No es casual que sea la infancia el momento de fijación de muchos olores. En Allá lejos y hace tiempo, G.E. Hudson habla sobre el olfato en los niños: “Estoy convencido de que el sentido del olfato –que parece ir disminuyendo paulatinamente a medida que se envejece hasta convertirse en algo que apenas merece ser considerado como un sentido– se halla tan sutilmente desarrollado en el niño como en los animales inferiores. Y cuando un niño vive en constante contacto con la Naturaleza, los perfumes, los olores, contribuyen a su deleite como todo aquello que le entra por la vida o por el oído. A menudo he observado que al llevar a los niños pequeños por una barranca o a un sitio donde hay tierra húmeda, estos suelen dar rienda suelta a un súbito y espontáneo júbilo. Corren giran, ruedan por el pasto como cachorritos. No me cabe la menor duda de que la causa de su loca excitación es nada más ni nada menos que el fresco aroma de la tierra”. 

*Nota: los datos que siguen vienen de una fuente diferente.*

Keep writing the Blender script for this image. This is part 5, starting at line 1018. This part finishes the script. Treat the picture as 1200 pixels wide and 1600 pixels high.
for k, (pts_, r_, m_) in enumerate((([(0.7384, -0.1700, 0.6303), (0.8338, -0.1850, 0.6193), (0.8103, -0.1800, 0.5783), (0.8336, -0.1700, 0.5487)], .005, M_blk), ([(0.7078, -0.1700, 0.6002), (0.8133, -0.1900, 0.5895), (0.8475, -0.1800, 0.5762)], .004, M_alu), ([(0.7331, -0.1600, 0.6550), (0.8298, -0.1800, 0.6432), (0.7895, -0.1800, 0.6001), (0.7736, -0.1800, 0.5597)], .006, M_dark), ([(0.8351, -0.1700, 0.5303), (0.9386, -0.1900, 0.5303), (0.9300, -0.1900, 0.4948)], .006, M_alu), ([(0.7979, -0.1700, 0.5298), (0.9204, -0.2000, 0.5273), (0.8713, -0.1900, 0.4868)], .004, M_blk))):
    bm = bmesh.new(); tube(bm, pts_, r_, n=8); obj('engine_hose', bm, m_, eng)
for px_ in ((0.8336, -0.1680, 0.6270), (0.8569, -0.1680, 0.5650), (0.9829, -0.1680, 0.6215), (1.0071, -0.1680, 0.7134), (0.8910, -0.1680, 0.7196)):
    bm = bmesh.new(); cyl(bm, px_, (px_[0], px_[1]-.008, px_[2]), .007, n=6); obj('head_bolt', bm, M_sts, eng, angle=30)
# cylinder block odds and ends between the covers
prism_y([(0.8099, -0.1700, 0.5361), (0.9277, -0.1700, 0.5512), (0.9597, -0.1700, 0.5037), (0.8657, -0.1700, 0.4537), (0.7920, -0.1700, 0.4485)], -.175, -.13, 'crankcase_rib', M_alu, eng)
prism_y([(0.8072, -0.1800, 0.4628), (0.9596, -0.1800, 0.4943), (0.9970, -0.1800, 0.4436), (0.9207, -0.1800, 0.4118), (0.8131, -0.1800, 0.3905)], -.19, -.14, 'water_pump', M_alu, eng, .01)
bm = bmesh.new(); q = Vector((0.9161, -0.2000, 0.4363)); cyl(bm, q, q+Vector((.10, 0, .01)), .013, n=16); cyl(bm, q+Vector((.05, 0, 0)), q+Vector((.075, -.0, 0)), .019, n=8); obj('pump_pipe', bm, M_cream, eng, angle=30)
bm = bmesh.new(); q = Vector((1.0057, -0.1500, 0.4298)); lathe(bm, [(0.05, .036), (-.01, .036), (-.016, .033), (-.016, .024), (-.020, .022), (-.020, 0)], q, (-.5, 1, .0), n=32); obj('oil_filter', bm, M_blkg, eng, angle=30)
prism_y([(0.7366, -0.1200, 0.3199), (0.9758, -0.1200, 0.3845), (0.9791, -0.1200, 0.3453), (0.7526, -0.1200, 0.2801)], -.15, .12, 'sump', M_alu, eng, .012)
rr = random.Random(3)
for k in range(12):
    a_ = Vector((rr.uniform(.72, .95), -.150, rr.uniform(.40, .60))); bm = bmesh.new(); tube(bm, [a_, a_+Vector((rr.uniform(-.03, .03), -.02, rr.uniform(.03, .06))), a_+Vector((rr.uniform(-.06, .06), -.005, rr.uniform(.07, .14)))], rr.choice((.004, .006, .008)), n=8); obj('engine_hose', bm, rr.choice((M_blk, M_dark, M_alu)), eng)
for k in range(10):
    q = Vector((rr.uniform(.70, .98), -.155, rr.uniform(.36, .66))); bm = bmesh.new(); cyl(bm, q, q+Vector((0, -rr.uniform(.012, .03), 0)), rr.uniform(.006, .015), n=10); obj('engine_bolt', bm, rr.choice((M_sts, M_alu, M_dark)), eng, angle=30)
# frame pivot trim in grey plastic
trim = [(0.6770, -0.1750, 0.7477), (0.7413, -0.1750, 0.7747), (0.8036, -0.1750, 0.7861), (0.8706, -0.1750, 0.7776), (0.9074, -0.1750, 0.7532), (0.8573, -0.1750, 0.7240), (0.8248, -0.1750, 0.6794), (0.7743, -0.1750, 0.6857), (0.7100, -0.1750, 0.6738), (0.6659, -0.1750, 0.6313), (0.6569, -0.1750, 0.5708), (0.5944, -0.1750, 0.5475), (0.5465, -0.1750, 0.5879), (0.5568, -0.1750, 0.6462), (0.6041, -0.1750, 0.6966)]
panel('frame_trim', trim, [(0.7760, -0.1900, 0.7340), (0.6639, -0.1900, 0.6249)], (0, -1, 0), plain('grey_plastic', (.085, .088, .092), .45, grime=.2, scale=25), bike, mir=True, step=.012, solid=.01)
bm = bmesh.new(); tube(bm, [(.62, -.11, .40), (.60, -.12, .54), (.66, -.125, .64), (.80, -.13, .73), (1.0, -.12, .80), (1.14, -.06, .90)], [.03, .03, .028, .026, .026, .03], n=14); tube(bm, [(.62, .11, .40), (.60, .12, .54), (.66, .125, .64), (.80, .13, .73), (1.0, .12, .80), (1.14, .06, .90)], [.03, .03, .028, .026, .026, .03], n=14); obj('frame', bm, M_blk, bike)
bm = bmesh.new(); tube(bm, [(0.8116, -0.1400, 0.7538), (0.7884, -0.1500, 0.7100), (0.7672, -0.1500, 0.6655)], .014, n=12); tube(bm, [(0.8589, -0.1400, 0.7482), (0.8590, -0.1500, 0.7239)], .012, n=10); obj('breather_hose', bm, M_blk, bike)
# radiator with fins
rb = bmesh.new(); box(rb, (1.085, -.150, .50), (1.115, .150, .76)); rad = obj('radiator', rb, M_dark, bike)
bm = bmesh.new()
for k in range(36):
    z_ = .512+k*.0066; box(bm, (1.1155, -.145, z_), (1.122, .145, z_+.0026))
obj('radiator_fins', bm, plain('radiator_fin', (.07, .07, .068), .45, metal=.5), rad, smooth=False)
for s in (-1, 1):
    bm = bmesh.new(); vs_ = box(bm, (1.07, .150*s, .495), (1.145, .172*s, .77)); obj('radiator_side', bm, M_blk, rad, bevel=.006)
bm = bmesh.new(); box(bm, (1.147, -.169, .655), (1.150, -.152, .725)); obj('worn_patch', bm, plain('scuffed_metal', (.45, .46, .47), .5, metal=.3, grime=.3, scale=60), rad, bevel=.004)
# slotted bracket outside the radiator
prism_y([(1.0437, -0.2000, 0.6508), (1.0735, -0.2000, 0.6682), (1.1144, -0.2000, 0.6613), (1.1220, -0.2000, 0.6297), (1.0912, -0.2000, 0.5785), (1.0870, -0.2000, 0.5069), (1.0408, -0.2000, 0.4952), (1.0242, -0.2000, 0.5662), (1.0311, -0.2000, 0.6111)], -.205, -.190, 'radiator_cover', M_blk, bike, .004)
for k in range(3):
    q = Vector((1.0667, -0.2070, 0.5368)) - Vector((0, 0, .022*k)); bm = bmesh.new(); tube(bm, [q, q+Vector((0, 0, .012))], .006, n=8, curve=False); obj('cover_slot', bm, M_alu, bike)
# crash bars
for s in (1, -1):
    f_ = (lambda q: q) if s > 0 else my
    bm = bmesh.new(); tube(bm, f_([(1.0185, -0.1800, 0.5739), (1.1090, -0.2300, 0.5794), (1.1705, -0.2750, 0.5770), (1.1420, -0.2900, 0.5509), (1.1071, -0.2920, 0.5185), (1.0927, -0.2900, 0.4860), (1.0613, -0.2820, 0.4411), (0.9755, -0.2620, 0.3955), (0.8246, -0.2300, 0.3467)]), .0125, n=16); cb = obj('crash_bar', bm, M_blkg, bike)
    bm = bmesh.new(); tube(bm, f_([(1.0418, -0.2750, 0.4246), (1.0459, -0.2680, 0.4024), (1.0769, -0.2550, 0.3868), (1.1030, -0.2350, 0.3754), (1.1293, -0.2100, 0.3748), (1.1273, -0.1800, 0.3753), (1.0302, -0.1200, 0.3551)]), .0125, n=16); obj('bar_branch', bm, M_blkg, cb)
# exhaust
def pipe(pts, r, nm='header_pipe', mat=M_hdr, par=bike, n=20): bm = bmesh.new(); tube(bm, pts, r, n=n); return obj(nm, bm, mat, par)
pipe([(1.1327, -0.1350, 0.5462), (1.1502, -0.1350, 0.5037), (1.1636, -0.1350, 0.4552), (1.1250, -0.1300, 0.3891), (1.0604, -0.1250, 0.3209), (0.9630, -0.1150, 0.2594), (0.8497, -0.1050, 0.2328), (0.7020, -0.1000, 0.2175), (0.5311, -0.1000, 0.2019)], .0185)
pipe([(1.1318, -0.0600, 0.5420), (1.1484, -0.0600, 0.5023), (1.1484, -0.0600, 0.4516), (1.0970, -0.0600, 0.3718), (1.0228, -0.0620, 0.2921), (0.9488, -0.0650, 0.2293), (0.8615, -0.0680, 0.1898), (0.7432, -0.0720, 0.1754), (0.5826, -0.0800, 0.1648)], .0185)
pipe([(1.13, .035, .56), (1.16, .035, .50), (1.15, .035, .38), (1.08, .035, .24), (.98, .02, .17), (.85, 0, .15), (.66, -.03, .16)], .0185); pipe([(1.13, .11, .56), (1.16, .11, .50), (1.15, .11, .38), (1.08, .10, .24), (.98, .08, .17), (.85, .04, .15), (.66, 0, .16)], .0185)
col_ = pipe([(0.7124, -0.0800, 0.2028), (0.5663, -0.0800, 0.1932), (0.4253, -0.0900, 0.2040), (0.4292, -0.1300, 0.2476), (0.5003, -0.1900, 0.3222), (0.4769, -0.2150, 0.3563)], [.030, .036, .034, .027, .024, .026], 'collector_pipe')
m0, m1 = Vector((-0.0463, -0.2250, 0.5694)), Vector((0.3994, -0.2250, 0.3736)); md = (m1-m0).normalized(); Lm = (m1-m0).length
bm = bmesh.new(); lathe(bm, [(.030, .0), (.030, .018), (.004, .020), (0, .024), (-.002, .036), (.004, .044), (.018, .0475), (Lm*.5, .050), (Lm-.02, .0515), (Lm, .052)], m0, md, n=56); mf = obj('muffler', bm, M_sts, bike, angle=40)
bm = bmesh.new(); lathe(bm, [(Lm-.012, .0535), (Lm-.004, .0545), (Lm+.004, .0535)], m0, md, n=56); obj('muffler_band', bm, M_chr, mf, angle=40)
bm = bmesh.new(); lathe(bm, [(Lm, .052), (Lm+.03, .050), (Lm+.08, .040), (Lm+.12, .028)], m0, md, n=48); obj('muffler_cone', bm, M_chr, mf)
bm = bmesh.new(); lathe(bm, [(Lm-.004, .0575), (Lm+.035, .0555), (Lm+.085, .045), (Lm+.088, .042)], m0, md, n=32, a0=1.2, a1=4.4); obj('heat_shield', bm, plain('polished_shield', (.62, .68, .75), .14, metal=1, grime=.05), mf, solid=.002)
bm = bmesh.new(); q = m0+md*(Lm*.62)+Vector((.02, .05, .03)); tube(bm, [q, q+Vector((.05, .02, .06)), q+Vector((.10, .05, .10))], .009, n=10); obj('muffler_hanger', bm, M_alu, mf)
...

Tan personal como la clasificación de aromas es el gusto por ciertos olores. Tenía una prima adicta al olor de la nafta. Cuando íbamos a las estaciones de servicio, en los autos de los grandes, entraba en éxtasis. En una de sus cartas, Flaubert recuerda la debilidad de una de sus parientes por un olor particular: “Los parisinos ven la naturaleza de un modo elegíaco y profético (…) Me acuerdo, sobre esto, de una prima de mi padre, que cuando vino a visitarnos (la única vez que vino) no paraba de oler, extasiarse, admirarse. ¡Oh, primo, me dijo, haz el favor de ponerme un poco de mierda en mi pañuelo de bolsillo, adoro ese olor!”.